Lara Trump referred to a December 15 New York Times article where Omarosa had said: “I have seen things that made me uncomfortable, that have upset me, that have affected me deeply and emotionally, that has affected my community and my people. And when I can tell my story, it is a profound story that I know the world will want to hear.”  

LARA TRUMP: “It sounds a little like, obviously, that there are some things you’ve got in the back pocket to pull out. Clearly, if you come on board, like, we can’t have . . .” 

OMAROSA:  “Oh God, no.”

LAURA TRUMP: “Everything, everybody positive, right?”   

Lara Trump then offered Omarosa a speaker’s position with the 2020 Trump re-election campaign. It would pay her about $15,000 a month.

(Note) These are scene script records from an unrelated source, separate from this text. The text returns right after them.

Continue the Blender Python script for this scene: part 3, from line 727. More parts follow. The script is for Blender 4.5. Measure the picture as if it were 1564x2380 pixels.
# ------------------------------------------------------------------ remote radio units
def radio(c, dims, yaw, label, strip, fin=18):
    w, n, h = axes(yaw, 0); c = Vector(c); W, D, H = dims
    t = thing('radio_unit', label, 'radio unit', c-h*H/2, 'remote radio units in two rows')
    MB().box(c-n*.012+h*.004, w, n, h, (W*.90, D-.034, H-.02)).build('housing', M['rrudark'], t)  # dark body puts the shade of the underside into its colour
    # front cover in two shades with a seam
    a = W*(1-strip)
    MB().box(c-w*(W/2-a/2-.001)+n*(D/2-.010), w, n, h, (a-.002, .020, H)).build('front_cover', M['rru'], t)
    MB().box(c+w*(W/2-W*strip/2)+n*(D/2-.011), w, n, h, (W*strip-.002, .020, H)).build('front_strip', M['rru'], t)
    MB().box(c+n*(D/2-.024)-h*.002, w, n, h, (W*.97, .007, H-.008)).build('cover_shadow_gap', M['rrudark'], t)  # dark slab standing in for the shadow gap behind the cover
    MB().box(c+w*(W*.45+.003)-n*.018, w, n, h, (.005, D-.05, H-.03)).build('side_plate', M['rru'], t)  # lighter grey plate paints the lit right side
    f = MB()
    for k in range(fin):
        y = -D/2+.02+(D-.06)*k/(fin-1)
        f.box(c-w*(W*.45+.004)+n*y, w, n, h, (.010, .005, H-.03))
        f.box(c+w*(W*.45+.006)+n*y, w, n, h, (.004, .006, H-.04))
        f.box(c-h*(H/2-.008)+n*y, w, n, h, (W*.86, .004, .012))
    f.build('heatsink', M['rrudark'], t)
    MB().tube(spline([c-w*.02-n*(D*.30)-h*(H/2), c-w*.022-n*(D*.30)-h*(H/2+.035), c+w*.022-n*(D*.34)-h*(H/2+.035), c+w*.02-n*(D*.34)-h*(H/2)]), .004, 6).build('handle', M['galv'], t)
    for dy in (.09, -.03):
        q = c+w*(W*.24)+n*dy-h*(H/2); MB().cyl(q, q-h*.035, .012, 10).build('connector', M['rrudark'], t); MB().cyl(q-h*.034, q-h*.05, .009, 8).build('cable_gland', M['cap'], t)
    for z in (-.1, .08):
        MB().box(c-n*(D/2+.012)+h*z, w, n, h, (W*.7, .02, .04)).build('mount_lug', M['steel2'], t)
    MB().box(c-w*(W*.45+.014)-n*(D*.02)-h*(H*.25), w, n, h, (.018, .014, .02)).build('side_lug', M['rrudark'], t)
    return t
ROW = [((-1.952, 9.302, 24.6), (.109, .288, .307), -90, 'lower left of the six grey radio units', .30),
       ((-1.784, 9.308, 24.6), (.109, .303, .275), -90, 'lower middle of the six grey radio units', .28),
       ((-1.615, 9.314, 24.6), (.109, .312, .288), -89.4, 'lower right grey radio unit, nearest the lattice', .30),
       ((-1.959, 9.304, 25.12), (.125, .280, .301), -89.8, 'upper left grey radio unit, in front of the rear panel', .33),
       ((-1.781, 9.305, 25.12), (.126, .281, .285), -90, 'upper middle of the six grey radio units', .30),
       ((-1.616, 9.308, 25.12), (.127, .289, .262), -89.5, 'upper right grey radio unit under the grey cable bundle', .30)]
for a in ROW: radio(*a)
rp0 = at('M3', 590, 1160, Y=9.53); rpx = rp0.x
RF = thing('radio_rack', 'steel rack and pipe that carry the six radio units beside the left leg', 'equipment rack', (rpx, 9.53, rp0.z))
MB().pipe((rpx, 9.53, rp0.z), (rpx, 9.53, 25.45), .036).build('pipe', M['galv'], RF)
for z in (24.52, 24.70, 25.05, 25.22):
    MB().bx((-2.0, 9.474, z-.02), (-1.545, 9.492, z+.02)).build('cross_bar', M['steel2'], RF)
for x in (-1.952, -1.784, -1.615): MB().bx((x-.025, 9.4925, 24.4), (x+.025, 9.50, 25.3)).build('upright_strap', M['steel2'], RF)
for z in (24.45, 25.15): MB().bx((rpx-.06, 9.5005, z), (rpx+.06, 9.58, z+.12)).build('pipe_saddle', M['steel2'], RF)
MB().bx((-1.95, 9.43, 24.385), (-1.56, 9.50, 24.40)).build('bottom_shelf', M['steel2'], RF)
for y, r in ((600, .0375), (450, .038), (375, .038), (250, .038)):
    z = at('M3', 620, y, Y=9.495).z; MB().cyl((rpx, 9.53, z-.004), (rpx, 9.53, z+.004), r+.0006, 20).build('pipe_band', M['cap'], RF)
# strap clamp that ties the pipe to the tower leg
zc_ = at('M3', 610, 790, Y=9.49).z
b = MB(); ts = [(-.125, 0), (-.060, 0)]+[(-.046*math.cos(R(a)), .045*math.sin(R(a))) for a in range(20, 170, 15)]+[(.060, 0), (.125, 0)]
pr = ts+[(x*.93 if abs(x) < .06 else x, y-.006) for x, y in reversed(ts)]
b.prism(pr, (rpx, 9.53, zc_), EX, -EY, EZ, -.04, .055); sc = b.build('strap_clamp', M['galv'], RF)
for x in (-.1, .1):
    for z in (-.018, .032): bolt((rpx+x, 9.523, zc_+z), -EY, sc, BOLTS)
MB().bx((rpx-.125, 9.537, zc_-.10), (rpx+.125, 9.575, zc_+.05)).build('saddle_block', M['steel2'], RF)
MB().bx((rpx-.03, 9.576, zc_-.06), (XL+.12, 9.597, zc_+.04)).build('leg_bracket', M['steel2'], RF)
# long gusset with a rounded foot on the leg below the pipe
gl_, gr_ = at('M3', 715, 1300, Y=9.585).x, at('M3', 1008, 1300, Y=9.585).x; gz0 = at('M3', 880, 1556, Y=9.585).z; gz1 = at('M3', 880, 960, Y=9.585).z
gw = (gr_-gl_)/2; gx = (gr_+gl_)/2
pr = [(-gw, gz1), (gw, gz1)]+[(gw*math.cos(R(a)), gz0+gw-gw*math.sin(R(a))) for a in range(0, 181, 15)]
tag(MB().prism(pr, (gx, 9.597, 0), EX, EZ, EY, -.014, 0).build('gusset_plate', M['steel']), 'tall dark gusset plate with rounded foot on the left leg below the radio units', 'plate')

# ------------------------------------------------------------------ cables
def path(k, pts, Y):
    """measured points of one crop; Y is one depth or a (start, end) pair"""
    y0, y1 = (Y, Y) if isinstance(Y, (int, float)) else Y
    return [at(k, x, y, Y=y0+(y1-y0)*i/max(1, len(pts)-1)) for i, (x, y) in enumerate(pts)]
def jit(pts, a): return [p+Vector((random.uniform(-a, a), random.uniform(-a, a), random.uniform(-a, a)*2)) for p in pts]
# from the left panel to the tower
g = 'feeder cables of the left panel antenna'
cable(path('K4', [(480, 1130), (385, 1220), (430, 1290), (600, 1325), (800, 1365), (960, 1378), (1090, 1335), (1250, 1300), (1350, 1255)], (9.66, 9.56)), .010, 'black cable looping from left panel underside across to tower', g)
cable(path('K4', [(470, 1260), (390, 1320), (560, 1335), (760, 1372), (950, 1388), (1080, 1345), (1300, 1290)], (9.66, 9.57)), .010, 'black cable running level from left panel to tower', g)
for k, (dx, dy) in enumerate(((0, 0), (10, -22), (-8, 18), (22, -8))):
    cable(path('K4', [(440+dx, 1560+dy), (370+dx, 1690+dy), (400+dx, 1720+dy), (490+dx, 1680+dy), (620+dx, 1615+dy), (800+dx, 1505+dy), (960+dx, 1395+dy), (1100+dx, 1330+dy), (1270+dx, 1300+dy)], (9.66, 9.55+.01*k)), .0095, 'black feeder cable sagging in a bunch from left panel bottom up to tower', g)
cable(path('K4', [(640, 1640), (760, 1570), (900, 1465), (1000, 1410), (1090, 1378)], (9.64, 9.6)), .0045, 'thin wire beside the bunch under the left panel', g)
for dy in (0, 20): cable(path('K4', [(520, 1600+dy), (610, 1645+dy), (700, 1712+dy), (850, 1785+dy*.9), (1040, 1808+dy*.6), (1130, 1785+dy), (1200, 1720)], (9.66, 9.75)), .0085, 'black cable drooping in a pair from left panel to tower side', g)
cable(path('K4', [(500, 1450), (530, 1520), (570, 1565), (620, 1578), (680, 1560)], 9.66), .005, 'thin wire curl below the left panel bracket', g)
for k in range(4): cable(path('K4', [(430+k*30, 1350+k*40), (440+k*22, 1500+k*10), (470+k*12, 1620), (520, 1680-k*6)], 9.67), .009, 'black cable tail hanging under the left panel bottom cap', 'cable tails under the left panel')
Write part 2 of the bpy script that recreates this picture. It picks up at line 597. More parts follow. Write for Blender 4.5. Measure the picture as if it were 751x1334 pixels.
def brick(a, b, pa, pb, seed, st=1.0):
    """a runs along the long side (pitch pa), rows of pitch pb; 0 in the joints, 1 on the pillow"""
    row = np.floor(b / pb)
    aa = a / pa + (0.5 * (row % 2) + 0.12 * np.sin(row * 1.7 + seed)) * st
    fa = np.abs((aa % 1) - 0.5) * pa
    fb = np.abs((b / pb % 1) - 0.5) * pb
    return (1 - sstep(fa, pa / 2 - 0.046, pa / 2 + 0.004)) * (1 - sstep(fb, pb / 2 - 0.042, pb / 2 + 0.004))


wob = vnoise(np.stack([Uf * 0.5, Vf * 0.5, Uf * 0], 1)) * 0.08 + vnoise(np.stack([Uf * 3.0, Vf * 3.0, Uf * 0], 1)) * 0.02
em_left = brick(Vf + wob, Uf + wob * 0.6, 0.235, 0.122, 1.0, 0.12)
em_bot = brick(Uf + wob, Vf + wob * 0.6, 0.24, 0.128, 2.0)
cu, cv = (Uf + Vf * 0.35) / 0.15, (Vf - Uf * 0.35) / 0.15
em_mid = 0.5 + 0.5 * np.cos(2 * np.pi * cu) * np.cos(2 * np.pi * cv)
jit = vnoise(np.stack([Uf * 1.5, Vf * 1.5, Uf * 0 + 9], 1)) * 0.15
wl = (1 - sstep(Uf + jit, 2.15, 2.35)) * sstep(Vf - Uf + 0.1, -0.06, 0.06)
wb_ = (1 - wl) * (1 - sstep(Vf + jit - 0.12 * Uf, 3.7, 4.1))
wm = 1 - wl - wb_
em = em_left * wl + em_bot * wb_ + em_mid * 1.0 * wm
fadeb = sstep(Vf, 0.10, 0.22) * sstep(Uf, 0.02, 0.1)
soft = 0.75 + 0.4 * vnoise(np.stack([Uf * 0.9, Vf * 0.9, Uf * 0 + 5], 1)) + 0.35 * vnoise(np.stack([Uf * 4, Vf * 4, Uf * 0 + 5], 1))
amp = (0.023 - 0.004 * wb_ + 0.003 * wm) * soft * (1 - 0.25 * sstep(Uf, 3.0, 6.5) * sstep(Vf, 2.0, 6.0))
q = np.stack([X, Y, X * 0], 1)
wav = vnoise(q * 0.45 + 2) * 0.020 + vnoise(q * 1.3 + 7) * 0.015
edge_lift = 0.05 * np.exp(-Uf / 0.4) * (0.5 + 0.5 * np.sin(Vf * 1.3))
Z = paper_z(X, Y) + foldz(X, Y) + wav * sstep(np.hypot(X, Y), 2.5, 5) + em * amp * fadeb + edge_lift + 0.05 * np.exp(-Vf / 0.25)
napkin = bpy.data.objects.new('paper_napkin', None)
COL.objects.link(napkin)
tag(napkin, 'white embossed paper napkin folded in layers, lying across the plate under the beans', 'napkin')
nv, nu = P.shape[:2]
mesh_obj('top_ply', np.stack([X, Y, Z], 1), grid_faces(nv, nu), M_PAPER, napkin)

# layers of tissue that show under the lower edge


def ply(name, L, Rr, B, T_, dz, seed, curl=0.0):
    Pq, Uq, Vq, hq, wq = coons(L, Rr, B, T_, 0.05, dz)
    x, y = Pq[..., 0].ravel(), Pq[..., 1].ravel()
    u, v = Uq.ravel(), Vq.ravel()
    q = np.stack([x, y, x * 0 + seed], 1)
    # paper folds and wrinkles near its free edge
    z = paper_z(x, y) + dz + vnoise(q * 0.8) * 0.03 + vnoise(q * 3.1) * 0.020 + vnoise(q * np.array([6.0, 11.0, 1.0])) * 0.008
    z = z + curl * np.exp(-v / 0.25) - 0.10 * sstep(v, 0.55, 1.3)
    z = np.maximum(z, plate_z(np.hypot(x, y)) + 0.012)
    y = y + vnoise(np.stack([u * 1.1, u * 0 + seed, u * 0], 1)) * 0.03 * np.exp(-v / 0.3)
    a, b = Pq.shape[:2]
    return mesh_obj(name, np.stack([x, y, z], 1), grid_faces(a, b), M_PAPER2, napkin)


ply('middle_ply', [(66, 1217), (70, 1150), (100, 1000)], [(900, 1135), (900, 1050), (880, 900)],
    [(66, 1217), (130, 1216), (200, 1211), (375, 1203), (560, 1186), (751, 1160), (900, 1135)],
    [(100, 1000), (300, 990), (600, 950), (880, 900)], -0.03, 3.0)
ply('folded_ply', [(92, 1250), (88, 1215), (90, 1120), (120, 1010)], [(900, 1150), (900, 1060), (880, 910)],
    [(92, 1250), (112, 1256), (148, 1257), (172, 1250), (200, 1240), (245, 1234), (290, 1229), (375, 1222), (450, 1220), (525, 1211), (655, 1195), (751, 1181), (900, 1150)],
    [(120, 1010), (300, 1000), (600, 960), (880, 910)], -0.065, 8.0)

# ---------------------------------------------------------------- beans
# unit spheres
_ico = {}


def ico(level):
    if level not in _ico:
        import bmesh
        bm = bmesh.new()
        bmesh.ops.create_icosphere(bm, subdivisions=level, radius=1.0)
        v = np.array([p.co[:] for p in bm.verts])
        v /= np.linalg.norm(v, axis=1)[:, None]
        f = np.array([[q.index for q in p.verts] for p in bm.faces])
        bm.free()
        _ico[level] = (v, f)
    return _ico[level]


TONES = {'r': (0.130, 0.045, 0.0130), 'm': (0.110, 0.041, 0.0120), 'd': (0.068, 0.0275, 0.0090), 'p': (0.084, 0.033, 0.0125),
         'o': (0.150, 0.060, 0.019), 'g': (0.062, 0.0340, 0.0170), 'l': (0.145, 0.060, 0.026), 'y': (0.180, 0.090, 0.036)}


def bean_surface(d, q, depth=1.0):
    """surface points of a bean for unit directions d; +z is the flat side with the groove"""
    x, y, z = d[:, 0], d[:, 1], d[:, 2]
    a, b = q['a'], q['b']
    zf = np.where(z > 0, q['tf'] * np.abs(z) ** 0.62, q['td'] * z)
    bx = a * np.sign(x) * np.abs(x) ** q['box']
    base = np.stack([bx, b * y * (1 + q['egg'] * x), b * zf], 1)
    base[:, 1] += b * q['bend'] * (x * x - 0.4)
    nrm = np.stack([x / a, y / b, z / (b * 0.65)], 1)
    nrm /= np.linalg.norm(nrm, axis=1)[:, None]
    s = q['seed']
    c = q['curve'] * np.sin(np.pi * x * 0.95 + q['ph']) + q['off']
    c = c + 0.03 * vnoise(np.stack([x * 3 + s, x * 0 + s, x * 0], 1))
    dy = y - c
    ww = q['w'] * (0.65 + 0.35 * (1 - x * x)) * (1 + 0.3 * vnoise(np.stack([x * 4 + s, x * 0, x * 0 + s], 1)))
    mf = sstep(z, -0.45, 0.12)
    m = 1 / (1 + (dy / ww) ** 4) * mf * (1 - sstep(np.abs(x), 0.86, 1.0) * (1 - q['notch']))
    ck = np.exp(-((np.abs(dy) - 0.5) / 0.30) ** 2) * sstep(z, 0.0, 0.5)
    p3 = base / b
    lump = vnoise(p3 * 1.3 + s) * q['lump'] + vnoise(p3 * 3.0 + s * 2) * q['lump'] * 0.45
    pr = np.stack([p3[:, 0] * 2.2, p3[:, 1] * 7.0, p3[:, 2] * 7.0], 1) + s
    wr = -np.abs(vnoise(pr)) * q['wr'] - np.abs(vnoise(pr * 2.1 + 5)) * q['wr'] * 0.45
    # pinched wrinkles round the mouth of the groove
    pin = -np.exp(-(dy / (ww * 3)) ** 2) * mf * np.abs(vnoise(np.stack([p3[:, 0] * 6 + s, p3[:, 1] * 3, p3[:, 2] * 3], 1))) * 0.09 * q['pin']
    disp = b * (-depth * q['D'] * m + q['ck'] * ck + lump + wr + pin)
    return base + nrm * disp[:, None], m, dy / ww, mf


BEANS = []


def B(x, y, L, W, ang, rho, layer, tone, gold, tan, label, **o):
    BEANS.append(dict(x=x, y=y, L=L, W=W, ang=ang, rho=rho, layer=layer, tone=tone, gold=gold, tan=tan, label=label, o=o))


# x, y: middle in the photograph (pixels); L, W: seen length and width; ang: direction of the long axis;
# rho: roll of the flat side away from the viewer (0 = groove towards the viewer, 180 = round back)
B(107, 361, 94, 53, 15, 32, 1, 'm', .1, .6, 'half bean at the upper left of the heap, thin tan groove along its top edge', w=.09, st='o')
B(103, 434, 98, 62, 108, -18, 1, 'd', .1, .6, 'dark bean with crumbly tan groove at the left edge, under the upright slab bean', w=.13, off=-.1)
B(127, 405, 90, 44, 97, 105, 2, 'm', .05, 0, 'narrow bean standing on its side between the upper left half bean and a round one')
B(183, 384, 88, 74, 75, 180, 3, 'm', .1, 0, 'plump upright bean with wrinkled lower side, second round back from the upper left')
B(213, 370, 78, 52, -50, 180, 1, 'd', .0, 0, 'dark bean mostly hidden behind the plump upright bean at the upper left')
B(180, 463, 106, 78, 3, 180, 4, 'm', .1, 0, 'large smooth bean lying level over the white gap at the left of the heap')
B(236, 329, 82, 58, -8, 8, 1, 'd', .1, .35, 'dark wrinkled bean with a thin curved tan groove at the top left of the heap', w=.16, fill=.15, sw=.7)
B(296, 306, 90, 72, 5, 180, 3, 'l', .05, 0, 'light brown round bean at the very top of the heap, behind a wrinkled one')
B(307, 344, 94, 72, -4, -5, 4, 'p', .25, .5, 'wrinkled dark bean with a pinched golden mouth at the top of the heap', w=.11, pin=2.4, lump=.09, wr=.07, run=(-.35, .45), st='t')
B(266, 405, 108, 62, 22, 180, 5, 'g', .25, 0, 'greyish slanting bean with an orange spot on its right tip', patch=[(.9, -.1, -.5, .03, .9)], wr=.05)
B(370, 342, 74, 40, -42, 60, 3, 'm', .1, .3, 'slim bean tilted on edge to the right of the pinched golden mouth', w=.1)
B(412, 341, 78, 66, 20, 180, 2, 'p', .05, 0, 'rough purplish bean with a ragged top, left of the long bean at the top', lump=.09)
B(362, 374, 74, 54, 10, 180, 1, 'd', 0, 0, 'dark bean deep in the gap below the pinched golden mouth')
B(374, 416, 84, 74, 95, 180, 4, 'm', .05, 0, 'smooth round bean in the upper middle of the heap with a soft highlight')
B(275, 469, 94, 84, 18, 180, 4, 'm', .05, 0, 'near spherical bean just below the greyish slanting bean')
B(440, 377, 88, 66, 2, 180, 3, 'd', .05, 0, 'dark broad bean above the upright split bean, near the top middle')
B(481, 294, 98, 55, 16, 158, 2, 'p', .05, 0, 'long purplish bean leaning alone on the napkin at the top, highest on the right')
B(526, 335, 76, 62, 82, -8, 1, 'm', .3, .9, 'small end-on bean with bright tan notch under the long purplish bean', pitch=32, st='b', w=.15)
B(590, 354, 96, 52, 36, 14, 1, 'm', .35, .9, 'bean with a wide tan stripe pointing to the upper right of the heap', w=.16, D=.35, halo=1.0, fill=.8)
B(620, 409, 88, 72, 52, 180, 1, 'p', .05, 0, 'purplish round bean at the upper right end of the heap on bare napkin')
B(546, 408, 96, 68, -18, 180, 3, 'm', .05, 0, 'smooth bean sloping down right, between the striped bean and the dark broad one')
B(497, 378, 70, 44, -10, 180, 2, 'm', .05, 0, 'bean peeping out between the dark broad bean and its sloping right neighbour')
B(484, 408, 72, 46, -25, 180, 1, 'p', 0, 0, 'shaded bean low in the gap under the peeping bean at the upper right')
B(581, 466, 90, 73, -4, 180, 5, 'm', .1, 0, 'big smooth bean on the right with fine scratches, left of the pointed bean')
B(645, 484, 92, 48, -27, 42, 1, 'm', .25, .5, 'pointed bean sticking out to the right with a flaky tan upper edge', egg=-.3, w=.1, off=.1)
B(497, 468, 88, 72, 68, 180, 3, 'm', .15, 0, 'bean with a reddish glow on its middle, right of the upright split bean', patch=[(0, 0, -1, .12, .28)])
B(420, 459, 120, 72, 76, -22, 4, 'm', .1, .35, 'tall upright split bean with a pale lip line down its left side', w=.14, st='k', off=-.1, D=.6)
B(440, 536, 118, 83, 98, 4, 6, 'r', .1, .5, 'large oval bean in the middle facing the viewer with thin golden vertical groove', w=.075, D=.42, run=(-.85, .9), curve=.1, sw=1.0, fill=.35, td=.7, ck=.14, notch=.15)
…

LARA TRUMP: “All the money that we raise and that pays salaries is directly from donors, small-dollar donors for the most part. So I know you, you were making 179 [$179,000 a year] at the White House, and I think we can work something out where we keep you right along those lines.”

After Omarosa played her tape of the conversation, Lara Trump released a statement. She and her “entire family was concerned” about Omarosa after her firing. 

“We still wanted her on our team because we cared so much about her personally. That’s why I reached out to offer her a position with the 2020 Trump Campaign before we knew anything about the gross violations of ethics and integrity during her White House tenure.”

Omarosa viewed the offer differently: “I saw this as an attempt to buy my silence,” she said on MSNBC.

And she issued her own statement: “I am not going anywhere. I’m not going to be bullied. I’m not intimidated. And I’m going to go toe-to-toe with him [President Trump]. Everything he throws at me—believe me, my tapes are much better than theirs.”

She threatened to release more tapes “if I need to. I’ll do what I have to do to protect myself.”

Meanwhile, President Trump has not remained silent—although he has reportedly been urged to do so by his closest aides and attorneys. 

On August 13, he attacked Omarosa on Twitter: “When you give a crazed, crying lowlife a break, and give her a job at the White House, I guess it just didn’t work out. Good work by General Kelly for quickly firing that dog!” 

Arizona United States Senator Jeff Flake objected to this use of language: “This kind of language is unbecoming of a President of the United States. There is no excuse for it, and Republicans should not be okay with it.”